→ **Recorded data**:
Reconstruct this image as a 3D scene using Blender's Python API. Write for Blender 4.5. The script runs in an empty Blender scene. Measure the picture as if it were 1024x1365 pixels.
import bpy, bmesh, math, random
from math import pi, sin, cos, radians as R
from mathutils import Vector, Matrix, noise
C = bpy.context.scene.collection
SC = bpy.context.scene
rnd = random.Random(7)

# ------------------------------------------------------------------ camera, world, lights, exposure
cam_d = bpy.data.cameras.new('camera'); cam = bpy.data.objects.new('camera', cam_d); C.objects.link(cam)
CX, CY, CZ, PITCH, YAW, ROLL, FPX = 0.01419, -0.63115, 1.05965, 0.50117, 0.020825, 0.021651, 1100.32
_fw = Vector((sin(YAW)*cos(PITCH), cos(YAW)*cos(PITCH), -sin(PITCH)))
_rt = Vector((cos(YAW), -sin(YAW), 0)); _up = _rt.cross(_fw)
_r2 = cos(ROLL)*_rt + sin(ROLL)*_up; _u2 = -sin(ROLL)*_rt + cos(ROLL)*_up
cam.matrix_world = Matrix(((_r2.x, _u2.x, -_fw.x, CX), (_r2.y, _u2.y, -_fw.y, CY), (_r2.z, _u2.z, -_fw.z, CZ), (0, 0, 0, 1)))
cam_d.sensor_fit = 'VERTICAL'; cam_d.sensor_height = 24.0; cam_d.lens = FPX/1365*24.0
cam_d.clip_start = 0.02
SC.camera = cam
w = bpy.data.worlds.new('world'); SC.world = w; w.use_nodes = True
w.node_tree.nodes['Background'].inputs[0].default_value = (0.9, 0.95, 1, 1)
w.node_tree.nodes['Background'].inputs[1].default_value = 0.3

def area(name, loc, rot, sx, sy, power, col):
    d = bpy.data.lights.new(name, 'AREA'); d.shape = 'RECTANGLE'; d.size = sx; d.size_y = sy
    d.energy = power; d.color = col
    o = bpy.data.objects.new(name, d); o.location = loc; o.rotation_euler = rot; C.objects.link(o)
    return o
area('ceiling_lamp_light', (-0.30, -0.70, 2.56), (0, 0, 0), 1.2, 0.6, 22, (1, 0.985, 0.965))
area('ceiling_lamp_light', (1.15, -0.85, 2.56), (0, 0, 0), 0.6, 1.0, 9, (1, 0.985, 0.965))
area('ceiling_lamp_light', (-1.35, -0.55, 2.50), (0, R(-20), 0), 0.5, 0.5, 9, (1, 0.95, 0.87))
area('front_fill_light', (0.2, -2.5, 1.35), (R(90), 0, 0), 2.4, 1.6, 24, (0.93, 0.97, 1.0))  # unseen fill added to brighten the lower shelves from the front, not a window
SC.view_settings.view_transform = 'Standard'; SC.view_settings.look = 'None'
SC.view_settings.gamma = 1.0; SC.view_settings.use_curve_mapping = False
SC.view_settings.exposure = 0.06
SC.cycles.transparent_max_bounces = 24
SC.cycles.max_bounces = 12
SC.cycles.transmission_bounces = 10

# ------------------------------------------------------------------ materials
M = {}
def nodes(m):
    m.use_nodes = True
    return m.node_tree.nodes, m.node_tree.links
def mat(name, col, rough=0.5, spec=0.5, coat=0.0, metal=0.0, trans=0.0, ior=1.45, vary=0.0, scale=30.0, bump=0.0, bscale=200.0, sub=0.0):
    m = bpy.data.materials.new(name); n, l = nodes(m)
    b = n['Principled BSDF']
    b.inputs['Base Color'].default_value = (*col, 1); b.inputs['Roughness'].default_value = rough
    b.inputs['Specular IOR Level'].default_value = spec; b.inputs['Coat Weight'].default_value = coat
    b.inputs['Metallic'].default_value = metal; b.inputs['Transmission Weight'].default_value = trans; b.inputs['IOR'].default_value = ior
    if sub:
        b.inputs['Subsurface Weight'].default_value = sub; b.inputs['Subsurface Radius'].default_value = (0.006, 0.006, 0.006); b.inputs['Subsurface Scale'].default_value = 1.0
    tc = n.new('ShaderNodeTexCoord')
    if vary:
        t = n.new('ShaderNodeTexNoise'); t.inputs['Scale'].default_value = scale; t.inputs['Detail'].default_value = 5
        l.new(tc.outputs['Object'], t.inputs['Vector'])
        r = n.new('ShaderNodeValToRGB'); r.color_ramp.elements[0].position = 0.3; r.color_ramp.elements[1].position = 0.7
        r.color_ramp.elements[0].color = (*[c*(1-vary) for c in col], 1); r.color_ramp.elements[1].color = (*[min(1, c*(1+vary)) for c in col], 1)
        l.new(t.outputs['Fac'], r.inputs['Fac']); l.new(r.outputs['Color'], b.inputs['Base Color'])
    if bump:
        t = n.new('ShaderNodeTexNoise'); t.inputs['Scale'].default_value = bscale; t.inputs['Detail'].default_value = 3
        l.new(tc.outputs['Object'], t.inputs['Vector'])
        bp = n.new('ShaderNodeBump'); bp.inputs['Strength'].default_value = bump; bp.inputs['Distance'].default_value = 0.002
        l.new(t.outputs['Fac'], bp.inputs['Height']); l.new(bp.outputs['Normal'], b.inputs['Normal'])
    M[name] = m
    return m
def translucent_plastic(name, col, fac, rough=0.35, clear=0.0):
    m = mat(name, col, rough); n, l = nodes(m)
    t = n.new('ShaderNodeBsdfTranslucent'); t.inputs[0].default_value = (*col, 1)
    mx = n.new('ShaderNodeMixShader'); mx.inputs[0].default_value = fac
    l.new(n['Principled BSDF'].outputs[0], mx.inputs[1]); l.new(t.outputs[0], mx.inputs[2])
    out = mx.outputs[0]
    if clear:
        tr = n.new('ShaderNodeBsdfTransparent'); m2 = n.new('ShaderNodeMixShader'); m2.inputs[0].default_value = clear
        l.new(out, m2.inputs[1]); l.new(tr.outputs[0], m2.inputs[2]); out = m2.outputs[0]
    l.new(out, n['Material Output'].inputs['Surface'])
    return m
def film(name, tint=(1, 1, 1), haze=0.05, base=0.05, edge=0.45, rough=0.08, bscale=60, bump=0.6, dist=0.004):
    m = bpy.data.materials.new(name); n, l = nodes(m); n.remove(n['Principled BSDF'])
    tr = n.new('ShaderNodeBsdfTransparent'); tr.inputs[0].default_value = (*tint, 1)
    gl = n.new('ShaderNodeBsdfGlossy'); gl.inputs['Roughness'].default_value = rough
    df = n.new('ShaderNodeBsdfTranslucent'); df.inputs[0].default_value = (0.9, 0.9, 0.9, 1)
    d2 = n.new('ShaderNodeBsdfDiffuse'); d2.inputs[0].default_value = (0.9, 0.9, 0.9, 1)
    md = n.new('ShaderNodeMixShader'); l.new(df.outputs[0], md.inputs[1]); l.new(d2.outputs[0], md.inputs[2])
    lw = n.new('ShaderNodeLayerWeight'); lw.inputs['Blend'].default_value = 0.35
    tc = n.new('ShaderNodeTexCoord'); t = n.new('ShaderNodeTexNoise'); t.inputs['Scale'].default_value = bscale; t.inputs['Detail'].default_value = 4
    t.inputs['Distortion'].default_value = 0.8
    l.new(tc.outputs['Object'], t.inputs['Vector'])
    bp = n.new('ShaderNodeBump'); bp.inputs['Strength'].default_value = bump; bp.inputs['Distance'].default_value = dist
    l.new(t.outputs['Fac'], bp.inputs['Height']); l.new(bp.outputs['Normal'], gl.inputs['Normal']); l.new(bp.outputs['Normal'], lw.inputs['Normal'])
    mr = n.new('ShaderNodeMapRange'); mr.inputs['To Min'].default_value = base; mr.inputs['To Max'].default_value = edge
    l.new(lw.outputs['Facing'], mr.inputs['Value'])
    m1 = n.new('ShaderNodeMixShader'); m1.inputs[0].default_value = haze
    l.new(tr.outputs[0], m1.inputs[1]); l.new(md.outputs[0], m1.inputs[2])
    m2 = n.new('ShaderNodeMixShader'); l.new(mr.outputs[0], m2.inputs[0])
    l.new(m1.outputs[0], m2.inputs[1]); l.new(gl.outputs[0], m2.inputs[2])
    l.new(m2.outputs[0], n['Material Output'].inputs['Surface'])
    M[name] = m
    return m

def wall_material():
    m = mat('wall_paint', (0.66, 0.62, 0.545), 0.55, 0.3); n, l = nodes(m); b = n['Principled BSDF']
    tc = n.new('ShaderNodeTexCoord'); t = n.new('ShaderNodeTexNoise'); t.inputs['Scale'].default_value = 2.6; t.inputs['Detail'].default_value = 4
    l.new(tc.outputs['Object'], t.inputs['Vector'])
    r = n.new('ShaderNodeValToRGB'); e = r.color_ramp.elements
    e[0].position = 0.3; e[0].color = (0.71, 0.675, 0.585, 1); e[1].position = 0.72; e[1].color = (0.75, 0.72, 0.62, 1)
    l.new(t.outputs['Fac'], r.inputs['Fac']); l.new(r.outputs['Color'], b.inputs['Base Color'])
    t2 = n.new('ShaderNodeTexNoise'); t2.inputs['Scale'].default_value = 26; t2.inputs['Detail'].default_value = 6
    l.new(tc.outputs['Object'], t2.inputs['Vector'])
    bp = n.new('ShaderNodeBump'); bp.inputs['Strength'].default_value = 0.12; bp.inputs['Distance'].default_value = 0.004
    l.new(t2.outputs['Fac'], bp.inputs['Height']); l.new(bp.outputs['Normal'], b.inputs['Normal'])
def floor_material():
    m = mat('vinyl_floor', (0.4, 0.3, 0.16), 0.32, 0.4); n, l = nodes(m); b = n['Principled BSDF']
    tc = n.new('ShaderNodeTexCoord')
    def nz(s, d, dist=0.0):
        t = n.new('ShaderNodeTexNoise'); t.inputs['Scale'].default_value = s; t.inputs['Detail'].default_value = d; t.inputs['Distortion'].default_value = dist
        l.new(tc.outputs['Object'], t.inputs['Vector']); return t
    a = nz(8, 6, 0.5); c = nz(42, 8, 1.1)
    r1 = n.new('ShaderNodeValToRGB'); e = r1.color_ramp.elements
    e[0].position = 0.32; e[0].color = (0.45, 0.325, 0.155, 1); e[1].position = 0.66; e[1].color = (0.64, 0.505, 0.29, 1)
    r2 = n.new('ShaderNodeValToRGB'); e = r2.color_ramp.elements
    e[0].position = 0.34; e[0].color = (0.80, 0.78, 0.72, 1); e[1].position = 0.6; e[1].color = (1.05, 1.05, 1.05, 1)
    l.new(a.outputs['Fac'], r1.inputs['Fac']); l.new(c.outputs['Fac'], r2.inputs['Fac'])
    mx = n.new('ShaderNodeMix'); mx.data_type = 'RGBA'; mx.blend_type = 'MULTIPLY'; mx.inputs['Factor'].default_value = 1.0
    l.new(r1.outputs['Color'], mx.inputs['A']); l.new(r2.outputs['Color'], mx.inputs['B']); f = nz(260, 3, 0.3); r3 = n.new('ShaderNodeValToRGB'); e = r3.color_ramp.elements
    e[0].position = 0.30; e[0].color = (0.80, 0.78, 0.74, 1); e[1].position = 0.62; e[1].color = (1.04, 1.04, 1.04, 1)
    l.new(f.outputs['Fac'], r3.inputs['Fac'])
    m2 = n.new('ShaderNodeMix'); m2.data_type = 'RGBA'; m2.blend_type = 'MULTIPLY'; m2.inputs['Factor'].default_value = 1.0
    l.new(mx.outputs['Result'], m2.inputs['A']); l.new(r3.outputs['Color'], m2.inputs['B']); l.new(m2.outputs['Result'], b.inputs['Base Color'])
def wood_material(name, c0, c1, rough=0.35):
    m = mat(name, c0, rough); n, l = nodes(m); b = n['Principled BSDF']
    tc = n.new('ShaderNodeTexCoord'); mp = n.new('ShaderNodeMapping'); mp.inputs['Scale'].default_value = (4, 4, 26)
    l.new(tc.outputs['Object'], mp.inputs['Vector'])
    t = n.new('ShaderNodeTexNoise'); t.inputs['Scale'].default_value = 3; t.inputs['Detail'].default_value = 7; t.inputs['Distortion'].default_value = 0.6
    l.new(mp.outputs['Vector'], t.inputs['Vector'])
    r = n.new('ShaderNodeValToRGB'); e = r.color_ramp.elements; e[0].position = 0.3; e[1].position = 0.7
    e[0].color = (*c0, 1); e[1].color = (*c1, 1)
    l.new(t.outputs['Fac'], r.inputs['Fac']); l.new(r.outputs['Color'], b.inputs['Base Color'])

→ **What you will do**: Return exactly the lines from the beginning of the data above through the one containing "w.node_tree.nodes['Background'].inputs[1].default_value = 0.3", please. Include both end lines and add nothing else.

→ **Output below**:
Reconstruct this image as a 3D scene using Blender's Python API. Write for Blender 4.5. The script runs in an empty Blender scene. Measure the picture as if it were 1024x1365 pixels.
import bpy, bmesh, math, random
from math import pi, sin, cos, radians as R
from mathutils import Vector, Matrix, noise
C = bpy.context.scene.collection
SC = bpy.context.scene
rnd = random.Random(7)

# ------------------------------------------------------------------ camera, world, lights, exposure
cam_d = bpy.data.cameras.new('camera'); cam = bpy.data.objects.new('camera', cam_d); C.objects.link(cam)
CX, CY, CZ, PITCH, YAW, ROLL, FPX = 0.01419, -0.63115, 1.05965, 0.50117, 0.020825, 0.021651, 1100.32
_fw = Vector((sin(YAW)*cos(PITCH), cos(YAW)*cos(PITCH), -sin(PITCH)))
_rt = Vector((cos(YAW), -sin(YAW), 0)); _up = _rt.cross(_fw)
_r2 = cos(ROLL)*_rt + sin(ROLL)*_up; _u2 = -sin(ROLL)*_rt + cos(ROLL)*_up
cam.matrix_world = Matrix(((_r2.x, _u2.x, -_fw.x, CX), (_r2.y, _u2.y, -_fw.y, CY), (_r2.z, _u2.z, -_fw.z, CZ), (0, 0, 0, 1)))
cam_d.sensor_fit = 'VERTICAL'; cam_d.sensor_height = 24.0; cam_d.lens = FPX/1365*24.0
cam_d.clip_start = 0.02
SC.camera = cam
w = bpy.data.worlds.new('world'); SC.world = w; w.use_nodes = True
w.node_tree.nodes['Background'].inputs[0].default_value = (0.9, 0.95, 1, 1)
w.node_tree.nodes['Background'].inputs[1].default_value = 0.3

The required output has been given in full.